After detailed letters from both sides found their way into the media last week, this much is clear for an agreement to be reached before the current PBA expires at the end of the 2020 season: “The process has to be different than it is now,” said a source directly involved in the discussions. That sentiment is shared by sources on both sides who spoke on condition of anonymity because of ongoing discussions. 

While sources on both sides also concede that there have been some constructive, informal discussions, no significant formal progress has been made. Almost four months after Baseball America first reported MLB’s proposal to dramatically overhaul minor league baseball — which could result in cutting as many as 42 teams — the two sides can’t even agree on whether MiLB has presented a formal proposal (it says it has; MLB disagrees).
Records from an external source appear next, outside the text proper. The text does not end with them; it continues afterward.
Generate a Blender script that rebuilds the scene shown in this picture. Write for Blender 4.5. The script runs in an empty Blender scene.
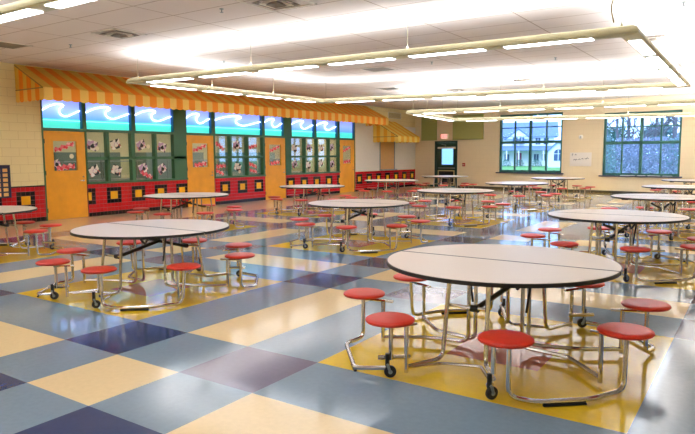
import bpy, bmesh, math, random
from mathutils import Vector, Matrix
random.seed(7)
PI = math.pi
SC = bpy.context.scene
COL = SC.collection
S = 0.745                      # floor module
XW = -10.635                   # left wall face
CEIL = 3.82

# ---------------------------------------------------------------- camera
def rot3(a, b, c):
    return Matrix.Rotation(a, 3, 'Z') @ Matrix.Rotation(PI/2 + b, 3, 'X') @ Matrix.Rotation(c, 3, 'Z')
cam = bpy.data.cameras.new('camera')
camo = bpy.data.objects.new('camera', cam); COL.objects.link(camo)
camo.matrix_world = Matrix.Translation((4.3009, -2.2399, 1.6137)) @ rot3(0.594747, -0.100605, -0.005265).to_4x4()
cam.sensor_width = 36; cam.lens = 613.76/695*36; cam.clip_end = 500; cam.clip_start = 0.05
SC.camera = camo

# ---------------------------------------------------------------- world, exposure
SC.view_settings.view_transform = 'Standard'
SC.view_settings.look = 'None'
SC.view_settings.gamma = 1
SC.view_settings.use_curve_mapping = False
SC.view_settings.exposure = 0.16
w = bpy.data.worlds.new('sky'); SC.world = w; w.use_nodes = True
bg = w.node_tree.nodes['Background']
bg.inputs[0].default_value = (0.66, 0.80, 1.0, 1); bg.inputs[1].default_value = 3.6
SUN_E = 2.0
sun = bpy.data.lights.new('sun', 'SUN'); sun.energy = SUN_E; sun.angle = 0.3; sun.color = (1, .96, .9)
suno = bpy.data.objects.new('sun', sun); COL.objects.link(suno)
suno.rotation_euler = (math.radians(50), 0, math.radians(25))
UP_E, LENS_E, NEON_E, KIT_E = 15.0, 8.5, 1.1, 12.0

# ---------------------------------------------------------------- materials
def lin(c):
    return tuple(((v/255)/12.92 if v/255 <= .04045 else ((v/255+.055)/1.055)**2.4) for v in c) + (1,)
MATS = {}
def mat(name, rgb, rough=.5, metal=0, noise=0, scale=8, spec=.5, bump=0, coat=0):
    if name in MATS: return MATS[name]
    m = bpy.data.materials.new(name); m.use_nodes = True; MATS[name] = m
    nt = m.node_tree; b = nt.nodes['Principled BSDF']
    c = lin(rgb)
    b.inputs['Base Color'].default_value = c
    b.inputs['Roughness'].default_value = rough
    b.inputs['Metallic'].default_value = metal
    b.inputs['Specular IOR Level'].default_value = spec
    b.inputs['Coat Weight'].default_value = coat
    b.inputs['Coat Roughness'].default_value = .08
    if noise or bump:
        tc = nt.nodes.new('ShaderNodeTexCoord'); nz = nt.nodes.new('ShaderNodeTexNoise')
        nz.inputs['Scale'].default_value = scale; nz.inputs['Detail'].default_value = 5
        nt.links.new(tc.outputs['Object'], nz.inputs['Vector'])
    if noise:
        mr = nt.nodes.new('ShaderNodeMapRange')
        mr.inputs['From Min'].default_value = .3; mr.inputs['From Max'].default_value = .7
        mr.inputs['To Min'].default_value = 1-noise; mr.inputs['To Max'].default_value = 1+noise
        mx = nt.nodes.new('ShaderNodeVectorMath'); mx.operation = 'SCALE'
        mx.inputs[0].default_value = c[:3]
        nt.links.new(nz.outputs['Fac'], mr.inputs['Value'])
        nt.links.new(mr.outputs['Result'], mx.inputs['Scale'])
        nt.links.new(mx.outputs[0], b.inputs['Base Color'])
    if bump:
        bp = nt.nodes.new('ShaderNodeBump'); bp.inputs['Strength'].default_value = bump
        bp.inputs['Distance'].default_value = .01
        nt.links.new(nz.outputs['Fac'], bp.inputs['Height']); nt.links.new(bp.outputs[0], b.inputs['Normal'])
    return m
def emis(name, rgb, strength):
    m = bpy.data.materials.new(name); m.use_nodes = True
    b = m.node_tree.nodes['Principled BSDF']
    b.inputs['Base Color'].default_value = (.8, .8, .8, 1)
    b.inputs['Emission Color'].default_value = lin(rgb); b.inputs['Emission Strength'].default_value = strength
    return m
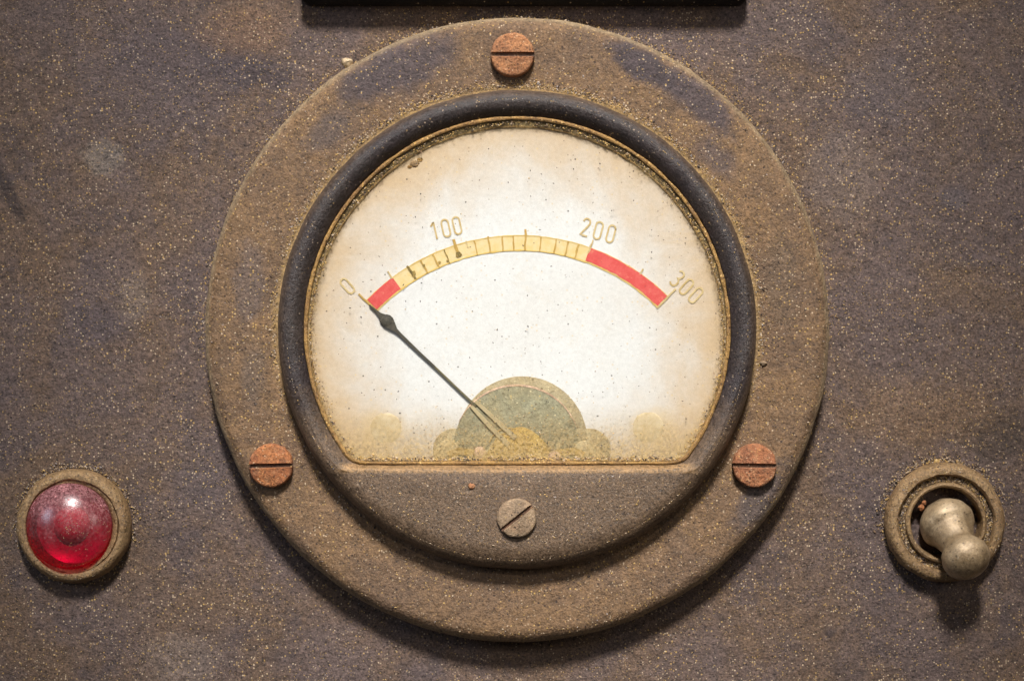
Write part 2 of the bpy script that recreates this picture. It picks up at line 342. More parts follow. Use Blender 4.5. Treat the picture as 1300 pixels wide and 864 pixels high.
def ribbon(pts, wd, h0, h1, closed=False):
    n = len(pts); L, Rr = [], []
    for i in range(n):
        a = Vector(pts[i - 1] if (i or closed) else pts[i]); c = Vector(pts[(i + 1) % n] if (i < n - 1 or closed) else pts[i])
        t = (c - a).normalized(); b = Vector(pts[i]); ww = wd[i] if isinstance(wd, (list, tuple)) else wd
        L.append((b.x - t.y * ww / 2, b.y + t.x * ww / 2)); Rr.append((b.x + t.y * ww / 2, b.y - t.x * ww / 2))
    vs_ = [(x, y, h1) for x, y in L] + [(x, y, h1) for x, y in Rr] + [(x, y, h0) for x, y in L] + [(x, y, h0) for x, y in Rr]
    fs = []
    for i in range(n if closed else n - 1):
        j = (i + 1) % n
        fs += [(i, n + i, n + j, j), (2 * n + i, i, j, 2 * n + j), (n + i, 3 * n + i, 3 * n + j, n + j), (3 * n + i, 2 * n + i, 2 * n + j, 3 * n + j)]
    if not closed:
        fs += [(0, 2 * n, 3 * n, n), (n - 1, 2 * n - 1, 4 * n - 1, 3 * n - 1)]
    return vs_, fs
def join(parts):
    V_, F_ = [], []
    for v, f in parts:
        k = len(V_); V_ += v; F_ += [tuple(i + k for i in q) for q in f]
    return V_, F_
def grains(name, spots, parent=None, label=None, cat=None, weights=(4, 4, 3, 1, 2)):
    """spots: (u, v, h, size); every grain an irregular little octahedron"""
    vs_, fs, mi = [], [], []
    for (u, v, h, s) in spots:
        k = len(vs_); a = random.uniform(0, 6.28); e = random.uniform(0.55, 1.0); ca, sa = math.cos(a), math.sin(a)
        sl = s * random.uniform(0.9, 1.9)
        for (x, y, z) in ((1, 0, 0), (0, 1, 0), (-1, 0, 0), (0, -1, 0), (0.2, 0.1, 1), (0, 0, -1)):
            x *= sl * random.uniform(0.7, 1.2); y *= s * e * random.uniform(0.7, 1.2); z *= s * e * 0.8
            vs_.append((u + x * ca - y * sa, v + x * sa + y * ca, h + z + s * 0.25))
        m_ = random.choices(range(5), weights)[0]
        for q in ((0, 1, 4), (1, 2, 4), (2, 3, 4), (3, 0, 4), (1, 0, 5), (2, 1, 5), (3, 2, 5), (0, 3, 5)):
            fs.append(tuple(k + i for i in q)); mi.append(m_)
    return obj(name, vs_, fs, None, parent, False, label, cat, 'stuff', mats=GR, mi=mi)
def gsize(a=0.55, b=1.5): return a + (b - a) * random.random() ** 2.2
def unpersp(px, py, h):                 # place on the panel of something seen at height h
    k = 1 - h / CAMD; return (px - 650) * k, (432 - py) * k

# ------------------------------------------------------------------ panel
nx, ny = 110, 80
U0, U1, V0, V1 = -1000, 1000, -720, 720
vs_ = []
for j in range(ny + 1):
    for i in range(nx + 1):
        u = U0 + (U1 - U0) * i / nx; v = V0 + (V1 - V0) * j / ny
        vs_.append((u, v, 1.6 * nz(u, v, 0, 0.012) - 1.0))
fs = [(j * (nx + 1) + i, j * (nx + 1) + i + 1, (j + 1) * (nx + 1) + i + 1, (j + 1) * (nx + 1) + i) for j in range(ny) for i in range(nx)]
nb = len(vs_)
vs_ += [(U0, V0, -25), (U1, V0, -25), (U1, V1, -25), (U0, V1, -25)]
fs.append((nb + 3, nb + 2, nb + 1, nb))
obj('panel', vs_, fs, M['panel'], kind='structure')

# ------------------------------------------------------------------ meter
MU, MV = unpersp(656.5, 418.5, 20)
meter = empty('panel_meter', MU, MV, 0, 'round dusty bakelite meter with arched 0 to 300 scale and needle resting at zero', 'meter')
def ml(px, py, h):                      # photo position -> meter-local place at height h
    u, v = unpersp(px, py, h); return u - MU, v - MV
HF, HC, HG, HD = 44.0, 80.0, 67.0, 61.0
RB, RI, VB = 298.0, 264.5, -167.5
# flange
prof = [(393, -4), (393.4, 8), (393.0, 22)] + [(374 + 19 * math.cos(a), 22 + 22 * math.sin(a)) for a in [R(x) for x in (15, 32, 50, 68, 82, 90)]] + \
       [(360, HF + 0.4), (335, HF), (312, HF - 0.5), (280, HF - 0.5)]
v_, f_ = lathe(prof, 300, 0, 0, 1.1, jf=0.03)
obj('flange', v_, f_, M['flange'], meter)

def rin(th, d=0.0):
    s = math.sin(th); a = RI - d
    if s >= -0.05: return a
    b = (VB + d) / s; k = 16.0
    x = max(0.0, min(1.0, 0.5 + 0.5 * (b - a) / k)); return b + (a - b) * x - k * x * (1 - x)
def bezel_col(th):
    s = math.sin(th); dn = max(0.0, -s)
    flat = 1 - max(0.0, min(1.0, (rin(th) - 230) / 34)) if s < 0 else 0
    ri = rin(th); wo = 13 + 20 * dn ** 1.5; sw = (16 - 7 * min(1, flat * 3))
    if ri + sw > RB - wo - 1: wo = RB - 1 - ri - sw
    p = [(RB + 1.0, HF - 3), (RB + 0.8, HF + 4), (RB, HF + 12)]
    for q in (14, 30, 48, 66, 80, 90):
        a = R(q); p.append((RB - wo + wo * math.cos(a), HF + 12 + (HC - HF - 12) * math.sin(a)))
    r1 = ri + sw
    for k in (0.25, 0.5, 0.75): p.append((RB - wo + (r1 - RB + wo) * k, HC + 0.3))
    for (k, q) in ((0.0, 0.0), (0.18, 0.05), (0.4, 0.22), (0.62, 0.52), (0.82, 0.85), (0.94, 1.0)):
        p.append((r1 - sw * k, HC - (HC - HG - 2) * q))
    p.append((ri, HG - 1)); p.append((ri - 0.5, HD - 3))
    return p
seg = 420; vs_, fs = [], []
for i in range(seg):
    th = 2 * math.pi * i / seg; p = bezel_col(th); n = len(p)
    for (r, h) in p:
        u, v = r * math.cos(th), r * math.sin(th); k = 0.9 * nz(u, v, h, 0.03)
        vs_.append((u + k * math.cos(th), v + k * math.sin(th), h + 0.7 * nz(u + 90, v, h, 0.025)))
for i in range(seg):
    i2 = (i + 1) % seg
    for j in range(n - 1): fs.append((i * n + j, i2 * n + j, i2 * n + j + 1, i * n + j + 1))
obj('bezel', vs_, fs, M['bezel'], meter)

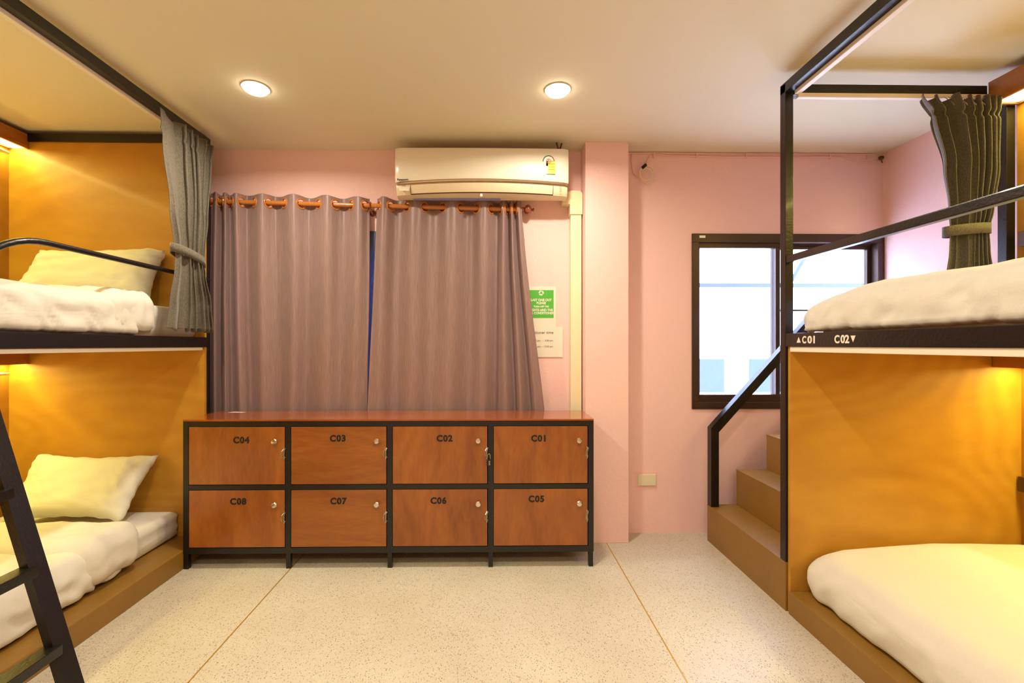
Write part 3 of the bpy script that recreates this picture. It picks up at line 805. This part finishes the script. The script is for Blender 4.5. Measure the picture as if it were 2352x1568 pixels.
# ------------------------------------------------------------ notices
def sheet_thing(name, label, u0, u1, v0, v1, y, cat='notice'):
    x0, x1 = ray_y(u0, y), ray_y(u1, y); um = (u0+u1)/2
    z1, z0 = ray_z(um, v0, y), ray_z(um, v1, y)
    t = thing(name, label, cat, ((x0+x1)/2, y, z0))
    obj('sheet', box(bmn(), x0, x1, y, y+.0008, z0, z1), 'paper', t)
    return t
ny = YB-.003
nt = sheet_thing('notice', 'green printed notice LAST ONE OUT taped to the pink wall', 1200, 1277, 657, 762, ny)
gx0, gx1 = ray_y(1213, ny), ray_y(1271.5, ny); gz1, gz0 = ray_z(1243, 666, ny), ray_z(1243, 730, ny)
obj('green_field', box(bmn(), gx0, gx1, ny-.0008, ny-.0001, gz0, gz1), 'green', nt)
cx = ray_y(1243, ny)
for s, v, sz, xs2 in (('LAST ONE OUT', 689, .0215, .93), ('PLEASE', 696, .0215, .93), ('TURN OFF THE', 704, .0160, .93), ('LIGHTS AND THE', 712, .0215, .93), ('AIR CONDITIONER', 719, .0215, .90)):
    obj('lettering', text(bmn(), s, sz, (cx, ny-.001, ray_z(1243, v, ny)), (1, 0, 0), (0, 0, 1), .0006, .045, xs=xs2), 'whitepaint', nt)
b = bmn(); cz = ray_z(1243, 672.5, ny)
for k in range(3):
    P = [math.radians(90+k*120+q*12) for q in range(8)]
    extrude_poly(b, [(cx+.0175*math.cos(a), ny-.0012, cz+.0175*math.sin(a)) for a in P]+[(cx+.0085*math.cos(a), ny-.0012, cz+.0085*math.sin(a)) for a in P[::-1]], (0, .0006, 0))
    a = P[-1]; a2 = a+.35
    extrude_poly(b, [(cx+.020*math.cos(a), ny-.0014, cz+.020*math.sin(a)), (cx+.013*math.cos(a2), ny-.0014, cz+.013*math.sin(a2)), (cx+.006*math.cos(a), ny-.0014, cz+.006*math.sin(a))], (0, .0006, 0))
obj('recycling_symbol', b, 'whitepaint', nt)
n2 = sheet_thing('notice', 'white paper sheet with air conditioner times below the green notice', 1205, 1292.5, 750, 820, ny-.003)
rx = ray_y(1271, ny)
obj('lettering', text(bmn(), 'Air conditioner time', .0265, (rx, ny-.0042, ray_z(1271, 763.5, ny)), (1, 0, 0), (0, 0, 1), .0006, .004, 'RIGHT'), 'greyink', n2)
obj('lettering', text(bmn(), ':00 pm.  –  5:00 pm.', .0165, (rx, ny-.0042, ray_z(1271, 782, ny)), (1, 0, 0), (0, 0, 1), .0006, .0, 'RIGHT'), 'greyink', n2)
obj('lettering', text(bmn(), '0 pm. – 12:00 pm.', .0165, (rx, ny-.0042, ray_z(1271, 795.5, ny)), (1, 0, 0), (0, 0, 1), .0006, .0, 'RIGHT'), 'greyink', n2)

# ------------------------------------------------------------ socket and cables on the right wall part
so = thing('wall_socket_plate', 'small ivory blank socket plate low on the pink wall beside the stairs', 'socket', (1.045, YB, .32))
obj('plate', box(bmn(), .985, 1.107, YB-.011, YB-.0005, .322, .398, .004), 'ivory', so)
obj('plaster_patch', box(bmn(), .968, 1.117, YB-.0014, YB-.0002, .305, .412, .0003), 'pinkcable', so)
cb = thing('wall_cables', 'two pink painted cables clipped along the wall under the ceiling', 'cable', (1.8, YB, 2.54))
b = bmn(); pts = [(.905, YB-.006, ZC-.012)]+[(x, YB-.006, ZC-.008-.002*math.sin(x*5)) for x in (1.1, 1.4, 1.7, 2.0, 2.3, 2.60)]
tube(b, pts, .004, 8); obj('upper_cable', b, 'pinkcable', cb, True)
pts = [(ray_y(u, YB), YB-.006, ray_z(u, v, YB)) for u, v in ((1484, 378), (1487, 367), (1492, 359), (1500, 356), (1512, 355), (1530, 358), (1600, 360), (1680, 361), (1780, 362), (1850, 361), (1930, 362), (1955, 370), (1985, 374), (2010, 372), (2022, 364))]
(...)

MLB has presented MiLB’s negotiating committee with an idea of moving away from its initial notion of a Dream League — consisting of independent teams composed of unaffiliated players — to be played in towns of contracted teams with another league consisting of players preparing for the draft. MiLB views MLB’s evolution on that front as a modicum of progress, though a wide chasm remains.

MiLB believes MLB has lied about MiLB’s positions, which it says has prompted MiLB to stage an aggressive public and congressional campaign to save baseball in communities nationwide. MLB does not believe the current highly public nature of the debate and the intervention of Congress is creating a situation in which an agreement can be reached. Four members of the House of Representatives introduced a bipartisan resolution last week asking MLB to abandon plans to cut minor league affiliates. 

A MiLB source said support for MLB’s proposal to overhaul minor league baseball is less hardened among the 30 MLB owners than MLB deputy commissioner Dan Halem described in his eight-page letter. A continued aggressive public and congressional campaign could further weaken support among the 30 owners, the source said, adding that MiLB believes it has crafted a compelling public narrative: “It’s Wall Street sticking it to Main Street.”

MLB disagrees with that framing of the issue, saying instead that MiLB is disingenuous to claim it is trying to save baseball in communities at the same time minor league teams regularly make unilateral decisions to relocate. In his letter, Halem said that has occurred 77 times since 1990 and that MLB recently learned that the Class A New York-Penn League put the Batavia (N.Y.) Muckdogs into receivership and sold the team to an owner who intends to move the franchise.

“Given the track record of MiLB abandoning communities when it suits the owners’ economic interest,” Halem wrote, “it is more than a bit ironic that you hold yourself out as the defender of local communities.”